By Cao Yin | China Daily | Updated: 2016-10-19 07:15

A former police chief, who was involved in a high-profile case in which a teenager was wrongfully convicted, was sentenced on Tuesday to 18 years in prison on four criminal charges, a court in the Inner Mongolia autonomous region said.

Feng Zhiming, the ex-deputy director of the public security bureau in Hohhot, the region's capital, was handed the sentence for bribery, embezzlement, illegal possession of firearms and holding a large amount of undeclared assets, according to a judgment released by the regional Hulunbuir Intermediate People's Court via its micro blog.

Feng was also fined 1.1 million yuan ($163,000), the judgment said.

It said that Feng abused his work post in the bureau between 2008 and 2014 to benefit 13 departments and individuals, and then accepted money in return.

Ex-police chief found guilty of graft

He and his wife sold real estate worth more than 3.8 million yuan at above-market value during the same period, and he could not clarify how he had come to own more than 34 million yuan worth of property, it said.

He was also found guilty of illegally possessing four firearms and 549 rounds of ammunition, and selling a State-owned car worth 150,000 yuan, it added.

The case received wide attention in the public and the legal industry, as Feng headed the investigation into Hugjiltu, a teenager who was wrongfully convicted about two decades ago.

Before standing trial on Aug 1, he was accused of dereliction of duty, "but it's a pity that the charge was not proved in the judgment," said Zhao Li, a criminal lawyer from Jingshi Law Firm in Beijing.

Hugjiltu was executed quickly after he was sentenced to death for rape and murder in 1996.

He was declared innocent in December 2014 and his sentence was announced as a wrongful conviction.

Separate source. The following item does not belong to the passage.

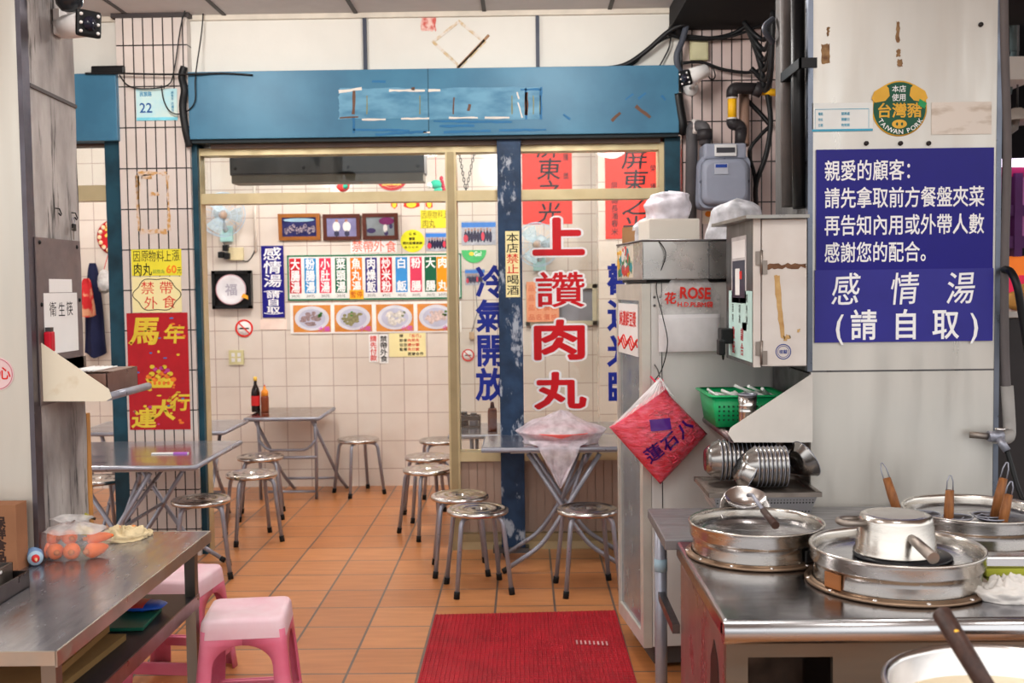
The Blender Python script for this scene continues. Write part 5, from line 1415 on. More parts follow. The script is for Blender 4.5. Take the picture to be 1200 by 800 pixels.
o, mt = cctv('white security camera with black square face high on the west pillar', 103, 28, CAMY, (66, 26), .85, .1)
mt = Vector((PXR+.02-o.location.x, cy_-CAMY, mt.z))
MB().box(mt.x-.018, mt.x+.006, mt.y-.035, mt.y+.035, mt.z-.045, mt.z+.045, bev=.006).build('wall_bracket', WHITE_P, o)
tb([(mt.x, mt.y, mt.z), (mt.x+.06, mt.y-.02, mt.z)], .014, 10).build('bracket_arm', WHITE_P, o)
pz_ = at(78, 2, CAMY)
o = thing('dome_camera', 'dark dome camera cut off by the photo top over the white camera', 'security camera', (pz_.x, CAMY+.02, pz_.z+.02))
MB().lathe([(0, -.05), (.025, -.045), (.042, -.025), (.047, 0), (.047, .03), (0, .03)], 24).build('dome', P('dome_dark', 30, 32, 36, .15), o); MB().box(PXR-pz_.x+.003, .0, -.02, .02, .01, .04).build('wall_bracket', BLACK, o)
o, mt = cctv('small white security camera over the gas meter pipes', 804, 91, 6.22, (814, 98), -1.0, .35, 1.0)
MB().lathe([(0, 0), (.045, 0), (.045, .015), (0, .02)], 20, Matrix.Translation((mt.x, 6.5-6.22-.001, mt.z)) @ Matrix.Rotation(PI/2, 4, 'X')).build('wall_bracket', WHITE_P, o)
tb([mt, (mt.x, .275, mt.z)], .012, 8).build('bracket_arm', WHITE_P, o)
# ------------------------------------------------------------------ cooking counter
HC = .80
c_lf = gz(846, 728, HC); c_lr = gz(762, 598, HC); c_step = gz(781, 634, HC)
yC0, yC1, yCs = c_lf.y, 3.86, c_step.y
xC = .475
XW = 2.05
o = thing('cooking_counter', 'stainless cooking counter carrying the three round steamers', 'counter', (xC, yC0, 0))
CT = steel('counter_top', (160, 160, 166), .17, (1, 6, 1), 4, .12)
MB().box(0, XW, .008, yCs-yC0, HC-.05, HC, bev=.01).build('counter_top', CT, o)
MB().tube([(0, .012, HC-.030), (XW, .012, HC-.030)], .029, 14).build('rolled_front_edge', steel('counter_edge', (176, 176, 178), .2, (.2, 1, 1), 5), o)
MB().box(-.035, XW, yCs-yC0+.002, yC1-yC0, HC-.03, HC+.004, bev=.004).build('rear_top', steel('counter_rear', (122, 120, 122), .4, (1, 6, 1), 4, .10, metal=.4), o)
CF = steel('counter_front', (128, 122, 112), .4, (.3, 1, 1.5), 5, .2)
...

In Zhao's view, the court did not confirm that Feng's dereliction of duty attributed to insufficient evidence, "because proving the police officer tortured in interrogations or made mistakes in the investigation was difficult".

But the lawyer said: "The difficulty does not mean that we will stop blaming those responsible for judicial miscarriages, or arguing against the torture that mainly brought wrongful convictions."

"The penalty for the former chief may comfort the teenager's family to some extent and seems to give some sort of explanation to the public, but the way to reduce legal mistakes for judicial bodies is still difficult," he said.

He suggested that it is effective to regulate the ways that police officers can collect evidence.